Sont évoqués les exemples d’établissements autogérés (Hérouville, Saint-Nazaire, Oléron, LAP, Clisthène) et les problèmes de fonctionnement qu’ils rencontrent actuellement, notamment en raison de politiques publiques qui visent à les affaiblir. Sont également évoquées les écoles récupérées (Mons-en-Bareuil) ou créées à l’initiative de parents d’élèves sur le plateau des Millevaches, et les directions collégiales d’écoles. Ces exemples posent clairement le problème de l’autogestion scolaire au sein de l’Education nationale. C’est l’occasion d’expliciter le fonctionnement des bachilleratos en Argentine, lieux d’éducation populaire en lien avec les mouvements sociaux et politiques, notamment piqueteros (voir l’article à ce sujet dans le dernier numéro du Journal fédéral de SUD Education). Une partie des discussions de l’atelier est consacrée aux possibilités d’autogestion dans la classe, en lien avec les pratiques pédagogiques coopératives.

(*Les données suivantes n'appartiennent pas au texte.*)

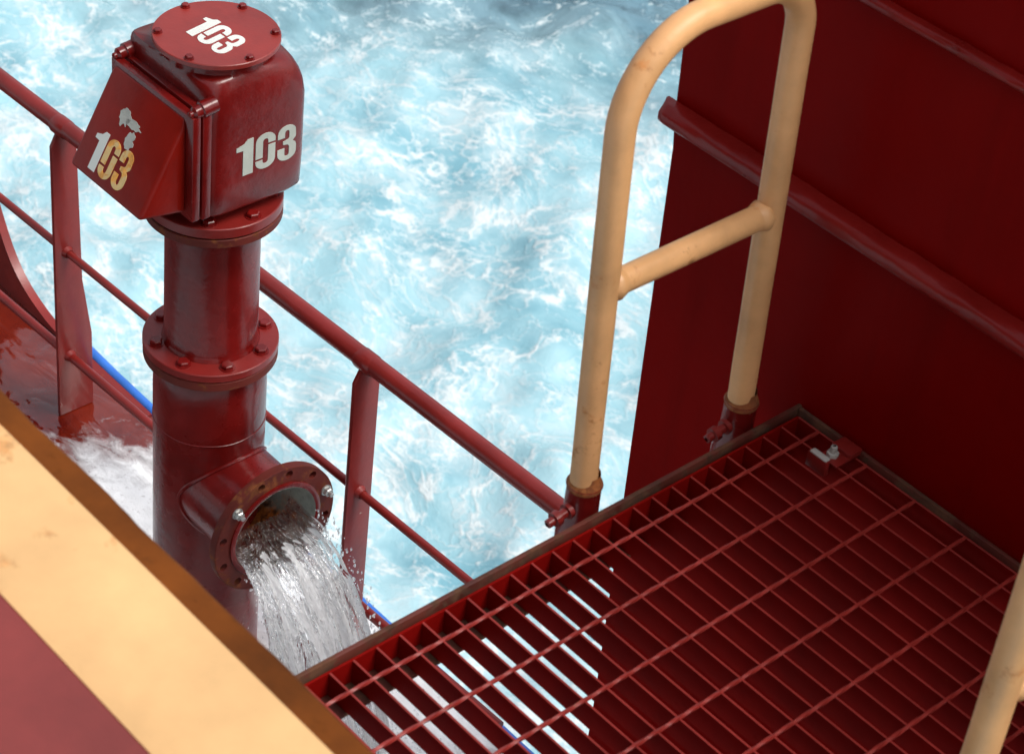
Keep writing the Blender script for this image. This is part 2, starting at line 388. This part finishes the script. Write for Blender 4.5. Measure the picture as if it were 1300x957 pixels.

– Questions et contributions sur la démocratisation de l’autogestion et sa place dans notre syndicalisme :

Il a été noté que la confrontation (ici par l’image) à des formes autogestionnaires existantes permet de rendre le concept d’autogestion moins abstrait, pour les non-militant-e-s comme pour les militant-e-s. Il donc est apparu important de développer des outils de formation syndicale qui partent de l’existant pour aborder l’autogestion et la socialisation des moyens de production. Pour reprendre ce qu’expliquaient Catherine Lebrun et Christian Mahieux en 2013 dans Les cahiers d’alter, l’absence de réflexion collective sur une gestion différente, et notamment une possible autogestion, affaiblit les perspectives émancipatrices des mouvements sociaux. C’est notamment pour cette raison qu’il est important que les militant-e-s de SUD Education et de Solidaires s’emparent de cette réflexion collective et la nourrissent dans leurs Solidaires locaux, tout en la renouvelant constamment dans le fonctionnement de leurs équipes militantes.